**Goal of the exercise**
Find every line in the records that holds the string "finishes". Copy each one.

--- START Provided records ---

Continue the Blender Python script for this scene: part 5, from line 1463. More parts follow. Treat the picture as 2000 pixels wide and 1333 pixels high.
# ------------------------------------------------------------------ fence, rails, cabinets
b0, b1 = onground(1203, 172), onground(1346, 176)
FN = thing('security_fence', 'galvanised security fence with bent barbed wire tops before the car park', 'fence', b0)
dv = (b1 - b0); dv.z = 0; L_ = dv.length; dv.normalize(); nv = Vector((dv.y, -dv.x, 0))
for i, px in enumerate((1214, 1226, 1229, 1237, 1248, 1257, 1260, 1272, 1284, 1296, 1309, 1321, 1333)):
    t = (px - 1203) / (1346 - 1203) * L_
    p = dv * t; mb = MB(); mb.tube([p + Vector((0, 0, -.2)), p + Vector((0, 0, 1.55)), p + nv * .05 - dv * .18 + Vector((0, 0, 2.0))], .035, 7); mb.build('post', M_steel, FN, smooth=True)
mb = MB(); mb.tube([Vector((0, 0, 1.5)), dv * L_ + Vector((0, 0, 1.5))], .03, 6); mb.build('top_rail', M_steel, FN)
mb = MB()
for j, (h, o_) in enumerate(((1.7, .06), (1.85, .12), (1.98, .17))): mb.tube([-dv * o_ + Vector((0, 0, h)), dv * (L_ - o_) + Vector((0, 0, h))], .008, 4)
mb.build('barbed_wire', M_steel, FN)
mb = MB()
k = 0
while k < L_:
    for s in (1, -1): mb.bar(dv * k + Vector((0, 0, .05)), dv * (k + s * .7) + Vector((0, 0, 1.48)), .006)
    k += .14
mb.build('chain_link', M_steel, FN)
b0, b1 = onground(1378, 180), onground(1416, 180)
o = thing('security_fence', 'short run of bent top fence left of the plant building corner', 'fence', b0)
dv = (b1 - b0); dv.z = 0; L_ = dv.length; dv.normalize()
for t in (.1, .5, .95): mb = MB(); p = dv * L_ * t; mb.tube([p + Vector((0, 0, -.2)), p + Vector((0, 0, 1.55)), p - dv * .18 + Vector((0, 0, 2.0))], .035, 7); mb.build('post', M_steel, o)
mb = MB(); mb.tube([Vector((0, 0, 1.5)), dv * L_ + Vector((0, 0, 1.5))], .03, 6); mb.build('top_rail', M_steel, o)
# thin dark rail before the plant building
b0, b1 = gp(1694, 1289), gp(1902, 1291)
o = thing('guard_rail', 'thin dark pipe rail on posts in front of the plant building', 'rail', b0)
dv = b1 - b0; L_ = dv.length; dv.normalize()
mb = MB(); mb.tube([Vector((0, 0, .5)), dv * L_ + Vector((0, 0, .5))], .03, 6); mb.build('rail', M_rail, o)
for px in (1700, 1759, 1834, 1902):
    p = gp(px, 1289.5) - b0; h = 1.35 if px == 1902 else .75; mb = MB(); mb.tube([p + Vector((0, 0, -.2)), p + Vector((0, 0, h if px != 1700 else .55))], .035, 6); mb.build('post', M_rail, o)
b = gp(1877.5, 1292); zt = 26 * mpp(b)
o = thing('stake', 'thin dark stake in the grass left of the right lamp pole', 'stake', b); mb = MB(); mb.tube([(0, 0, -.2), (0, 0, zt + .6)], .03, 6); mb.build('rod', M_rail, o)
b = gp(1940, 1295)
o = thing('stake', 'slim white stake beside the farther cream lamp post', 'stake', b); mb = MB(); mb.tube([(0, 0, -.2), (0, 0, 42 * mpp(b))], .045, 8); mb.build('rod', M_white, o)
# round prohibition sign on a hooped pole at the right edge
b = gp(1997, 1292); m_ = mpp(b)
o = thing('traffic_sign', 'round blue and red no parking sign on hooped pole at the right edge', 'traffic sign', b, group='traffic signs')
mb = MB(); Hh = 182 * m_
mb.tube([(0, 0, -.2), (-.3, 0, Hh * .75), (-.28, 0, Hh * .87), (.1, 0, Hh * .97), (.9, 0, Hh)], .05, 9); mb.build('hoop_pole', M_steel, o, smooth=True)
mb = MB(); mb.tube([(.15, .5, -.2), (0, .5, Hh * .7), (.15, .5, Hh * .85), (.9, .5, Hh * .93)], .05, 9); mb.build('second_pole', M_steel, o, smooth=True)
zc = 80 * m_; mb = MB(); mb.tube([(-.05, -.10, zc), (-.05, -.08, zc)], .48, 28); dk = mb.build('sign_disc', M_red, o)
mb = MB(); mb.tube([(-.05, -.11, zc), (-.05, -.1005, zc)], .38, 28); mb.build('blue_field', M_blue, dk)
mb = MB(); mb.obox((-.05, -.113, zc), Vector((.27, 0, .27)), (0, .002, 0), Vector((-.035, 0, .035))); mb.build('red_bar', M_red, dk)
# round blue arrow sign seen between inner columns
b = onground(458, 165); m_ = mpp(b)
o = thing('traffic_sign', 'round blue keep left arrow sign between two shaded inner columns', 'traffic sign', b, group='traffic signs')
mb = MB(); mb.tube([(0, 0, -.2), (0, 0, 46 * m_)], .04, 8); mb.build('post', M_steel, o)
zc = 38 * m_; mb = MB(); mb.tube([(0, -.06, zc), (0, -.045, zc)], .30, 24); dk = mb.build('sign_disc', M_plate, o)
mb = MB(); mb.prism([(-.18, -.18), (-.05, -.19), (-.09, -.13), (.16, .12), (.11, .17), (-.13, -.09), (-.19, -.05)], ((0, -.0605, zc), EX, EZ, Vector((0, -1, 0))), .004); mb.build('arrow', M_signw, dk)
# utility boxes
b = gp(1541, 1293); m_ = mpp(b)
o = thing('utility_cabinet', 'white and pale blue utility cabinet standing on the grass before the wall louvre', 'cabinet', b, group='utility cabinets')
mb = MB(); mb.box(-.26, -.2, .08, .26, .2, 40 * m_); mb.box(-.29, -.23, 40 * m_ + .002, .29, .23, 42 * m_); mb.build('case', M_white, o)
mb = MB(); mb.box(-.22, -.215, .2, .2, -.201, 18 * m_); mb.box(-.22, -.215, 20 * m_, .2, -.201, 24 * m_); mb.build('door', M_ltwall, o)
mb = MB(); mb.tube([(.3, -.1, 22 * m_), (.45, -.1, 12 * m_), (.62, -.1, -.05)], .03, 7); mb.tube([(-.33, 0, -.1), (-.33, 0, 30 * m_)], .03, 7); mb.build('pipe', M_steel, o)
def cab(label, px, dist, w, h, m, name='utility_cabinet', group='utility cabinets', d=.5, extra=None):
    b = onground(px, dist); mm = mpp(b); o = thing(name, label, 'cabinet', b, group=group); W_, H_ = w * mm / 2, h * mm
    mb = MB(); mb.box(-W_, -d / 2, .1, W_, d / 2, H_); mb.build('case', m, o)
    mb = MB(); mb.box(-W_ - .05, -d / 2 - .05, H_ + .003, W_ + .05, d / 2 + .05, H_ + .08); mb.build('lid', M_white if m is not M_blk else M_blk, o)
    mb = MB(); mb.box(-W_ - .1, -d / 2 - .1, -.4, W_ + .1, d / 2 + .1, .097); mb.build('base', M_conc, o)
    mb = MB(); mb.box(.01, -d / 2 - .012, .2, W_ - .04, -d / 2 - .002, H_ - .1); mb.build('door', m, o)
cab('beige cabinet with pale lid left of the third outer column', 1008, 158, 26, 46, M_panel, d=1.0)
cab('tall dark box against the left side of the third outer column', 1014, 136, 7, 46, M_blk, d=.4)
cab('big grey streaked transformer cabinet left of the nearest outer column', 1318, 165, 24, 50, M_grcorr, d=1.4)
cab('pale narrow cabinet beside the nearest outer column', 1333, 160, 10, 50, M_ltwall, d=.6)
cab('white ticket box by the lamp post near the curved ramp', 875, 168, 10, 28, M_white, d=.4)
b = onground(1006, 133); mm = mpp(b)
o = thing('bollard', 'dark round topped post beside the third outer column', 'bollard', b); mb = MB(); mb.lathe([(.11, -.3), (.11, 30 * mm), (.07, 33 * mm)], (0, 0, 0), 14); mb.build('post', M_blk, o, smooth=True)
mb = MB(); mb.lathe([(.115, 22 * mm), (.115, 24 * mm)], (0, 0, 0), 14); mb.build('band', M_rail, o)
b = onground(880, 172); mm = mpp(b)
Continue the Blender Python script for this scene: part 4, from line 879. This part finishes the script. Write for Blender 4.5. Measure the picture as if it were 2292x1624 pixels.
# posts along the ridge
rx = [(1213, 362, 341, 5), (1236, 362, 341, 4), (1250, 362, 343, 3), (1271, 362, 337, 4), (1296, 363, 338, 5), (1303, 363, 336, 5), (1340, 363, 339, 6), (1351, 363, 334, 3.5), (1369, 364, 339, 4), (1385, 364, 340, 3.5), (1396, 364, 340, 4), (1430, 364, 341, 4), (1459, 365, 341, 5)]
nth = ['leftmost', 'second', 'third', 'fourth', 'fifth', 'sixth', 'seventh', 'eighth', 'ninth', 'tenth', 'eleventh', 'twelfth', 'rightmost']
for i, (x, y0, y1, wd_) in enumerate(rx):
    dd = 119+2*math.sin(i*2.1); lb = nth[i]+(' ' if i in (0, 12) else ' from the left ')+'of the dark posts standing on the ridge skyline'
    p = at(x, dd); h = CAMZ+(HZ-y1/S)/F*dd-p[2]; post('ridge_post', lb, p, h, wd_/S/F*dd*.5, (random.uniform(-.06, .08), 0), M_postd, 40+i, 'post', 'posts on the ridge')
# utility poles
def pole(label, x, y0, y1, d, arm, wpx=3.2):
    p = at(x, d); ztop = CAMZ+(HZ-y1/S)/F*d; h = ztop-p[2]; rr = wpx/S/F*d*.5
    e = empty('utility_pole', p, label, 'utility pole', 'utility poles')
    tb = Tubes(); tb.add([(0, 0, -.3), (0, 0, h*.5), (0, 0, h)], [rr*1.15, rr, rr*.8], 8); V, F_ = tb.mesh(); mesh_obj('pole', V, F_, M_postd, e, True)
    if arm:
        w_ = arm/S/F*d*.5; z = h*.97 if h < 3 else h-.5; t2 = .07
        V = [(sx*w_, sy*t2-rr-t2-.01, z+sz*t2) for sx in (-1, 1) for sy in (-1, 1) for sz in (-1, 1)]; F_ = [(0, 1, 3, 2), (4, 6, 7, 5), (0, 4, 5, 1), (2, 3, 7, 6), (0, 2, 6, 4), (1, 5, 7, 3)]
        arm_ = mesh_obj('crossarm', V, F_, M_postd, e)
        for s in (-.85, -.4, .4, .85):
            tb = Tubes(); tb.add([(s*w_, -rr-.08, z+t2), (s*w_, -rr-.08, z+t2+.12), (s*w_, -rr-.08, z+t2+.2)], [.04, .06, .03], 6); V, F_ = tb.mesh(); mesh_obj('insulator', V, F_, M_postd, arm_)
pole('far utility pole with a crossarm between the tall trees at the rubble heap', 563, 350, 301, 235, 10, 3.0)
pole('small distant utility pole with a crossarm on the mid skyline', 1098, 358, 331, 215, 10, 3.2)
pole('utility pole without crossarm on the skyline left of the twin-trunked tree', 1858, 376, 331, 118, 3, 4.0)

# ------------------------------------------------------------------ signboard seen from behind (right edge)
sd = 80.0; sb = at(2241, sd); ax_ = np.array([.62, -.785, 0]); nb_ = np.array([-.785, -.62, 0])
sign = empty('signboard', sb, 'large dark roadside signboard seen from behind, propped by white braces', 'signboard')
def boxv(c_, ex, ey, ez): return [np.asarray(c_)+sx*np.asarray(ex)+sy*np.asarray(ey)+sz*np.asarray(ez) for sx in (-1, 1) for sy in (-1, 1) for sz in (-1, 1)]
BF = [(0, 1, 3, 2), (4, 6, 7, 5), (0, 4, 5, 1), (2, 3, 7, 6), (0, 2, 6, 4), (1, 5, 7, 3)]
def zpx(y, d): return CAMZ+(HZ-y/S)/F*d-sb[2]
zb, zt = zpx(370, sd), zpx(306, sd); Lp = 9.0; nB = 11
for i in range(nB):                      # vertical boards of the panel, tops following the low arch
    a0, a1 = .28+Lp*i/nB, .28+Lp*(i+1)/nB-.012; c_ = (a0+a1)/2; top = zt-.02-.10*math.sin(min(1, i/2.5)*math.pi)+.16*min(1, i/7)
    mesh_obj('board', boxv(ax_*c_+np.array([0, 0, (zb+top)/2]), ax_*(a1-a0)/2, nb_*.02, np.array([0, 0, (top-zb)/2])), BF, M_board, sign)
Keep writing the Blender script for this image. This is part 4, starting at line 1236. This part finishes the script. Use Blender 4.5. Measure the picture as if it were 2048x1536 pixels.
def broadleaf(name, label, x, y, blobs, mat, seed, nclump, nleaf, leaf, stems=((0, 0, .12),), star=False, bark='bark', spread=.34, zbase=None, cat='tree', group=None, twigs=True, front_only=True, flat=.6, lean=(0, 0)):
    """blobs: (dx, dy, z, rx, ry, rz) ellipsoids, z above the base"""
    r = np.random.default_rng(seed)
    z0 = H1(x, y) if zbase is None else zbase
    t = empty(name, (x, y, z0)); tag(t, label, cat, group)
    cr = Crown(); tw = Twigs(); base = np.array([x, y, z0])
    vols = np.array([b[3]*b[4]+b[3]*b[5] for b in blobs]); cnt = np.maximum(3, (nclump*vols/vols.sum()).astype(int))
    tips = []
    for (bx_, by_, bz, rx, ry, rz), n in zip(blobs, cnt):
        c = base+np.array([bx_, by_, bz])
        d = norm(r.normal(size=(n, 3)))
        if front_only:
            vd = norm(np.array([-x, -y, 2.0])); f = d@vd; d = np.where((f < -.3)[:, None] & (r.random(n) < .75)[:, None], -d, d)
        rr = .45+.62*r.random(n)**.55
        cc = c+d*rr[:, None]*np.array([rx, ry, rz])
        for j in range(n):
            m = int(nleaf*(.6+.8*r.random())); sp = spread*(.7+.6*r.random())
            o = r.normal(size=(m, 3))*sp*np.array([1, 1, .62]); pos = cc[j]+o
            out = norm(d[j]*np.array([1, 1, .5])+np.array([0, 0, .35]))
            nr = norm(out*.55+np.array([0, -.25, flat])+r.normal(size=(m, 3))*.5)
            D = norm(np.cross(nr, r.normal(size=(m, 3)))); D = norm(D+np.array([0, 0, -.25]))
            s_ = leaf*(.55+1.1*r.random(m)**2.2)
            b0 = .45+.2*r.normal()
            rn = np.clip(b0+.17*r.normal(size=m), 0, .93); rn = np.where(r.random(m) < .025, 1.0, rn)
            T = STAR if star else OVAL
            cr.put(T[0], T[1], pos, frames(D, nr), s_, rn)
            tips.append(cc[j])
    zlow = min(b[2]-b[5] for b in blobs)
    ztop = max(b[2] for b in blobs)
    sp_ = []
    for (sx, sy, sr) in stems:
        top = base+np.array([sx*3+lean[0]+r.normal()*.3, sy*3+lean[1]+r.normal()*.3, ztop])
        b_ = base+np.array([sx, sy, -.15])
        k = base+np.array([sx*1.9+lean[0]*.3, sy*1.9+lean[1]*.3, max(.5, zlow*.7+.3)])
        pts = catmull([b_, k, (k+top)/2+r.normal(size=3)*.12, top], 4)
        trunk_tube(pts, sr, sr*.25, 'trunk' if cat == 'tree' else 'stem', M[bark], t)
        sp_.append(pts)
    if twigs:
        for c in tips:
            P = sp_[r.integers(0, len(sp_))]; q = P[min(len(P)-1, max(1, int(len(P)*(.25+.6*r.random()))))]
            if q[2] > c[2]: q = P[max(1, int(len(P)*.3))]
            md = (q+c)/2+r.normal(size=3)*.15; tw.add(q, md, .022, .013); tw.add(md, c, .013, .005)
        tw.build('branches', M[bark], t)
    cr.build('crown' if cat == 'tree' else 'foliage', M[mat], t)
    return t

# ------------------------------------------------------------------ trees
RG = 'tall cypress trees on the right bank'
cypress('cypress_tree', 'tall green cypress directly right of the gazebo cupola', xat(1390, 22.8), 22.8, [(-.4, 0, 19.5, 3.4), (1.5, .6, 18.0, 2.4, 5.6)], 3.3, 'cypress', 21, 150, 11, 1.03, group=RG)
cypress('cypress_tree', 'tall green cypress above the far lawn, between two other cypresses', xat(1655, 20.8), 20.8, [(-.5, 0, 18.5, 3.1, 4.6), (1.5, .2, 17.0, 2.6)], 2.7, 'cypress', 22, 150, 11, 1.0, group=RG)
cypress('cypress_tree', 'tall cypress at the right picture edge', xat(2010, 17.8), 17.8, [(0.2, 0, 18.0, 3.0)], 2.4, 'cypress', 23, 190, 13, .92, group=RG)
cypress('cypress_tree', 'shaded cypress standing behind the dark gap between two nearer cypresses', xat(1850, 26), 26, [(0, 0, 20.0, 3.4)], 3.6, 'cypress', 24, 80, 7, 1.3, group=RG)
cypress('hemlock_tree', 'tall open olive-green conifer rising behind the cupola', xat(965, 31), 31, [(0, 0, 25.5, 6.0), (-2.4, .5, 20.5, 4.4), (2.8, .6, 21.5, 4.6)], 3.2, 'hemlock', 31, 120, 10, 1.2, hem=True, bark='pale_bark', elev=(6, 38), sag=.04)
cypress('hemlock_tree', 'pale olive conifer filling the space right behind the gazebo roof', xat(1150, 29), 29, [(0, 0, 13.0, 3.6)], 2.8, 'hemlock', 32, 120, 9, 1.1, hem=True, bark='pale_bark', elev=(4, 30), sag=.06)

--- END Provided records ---

**Final answer**
Continue the Blender Python script for this scene: part 4, from line 879. This part finishes the script. Write for Blender 4.5. Measure the picture as if it were 2292x1624 pixels.
Keep writing the Blender script for this image. This is part 4, starting at line 1236. This part finishes the script. Use Blender 4.5. Measure the picture as if it were 2048x1536 pixels.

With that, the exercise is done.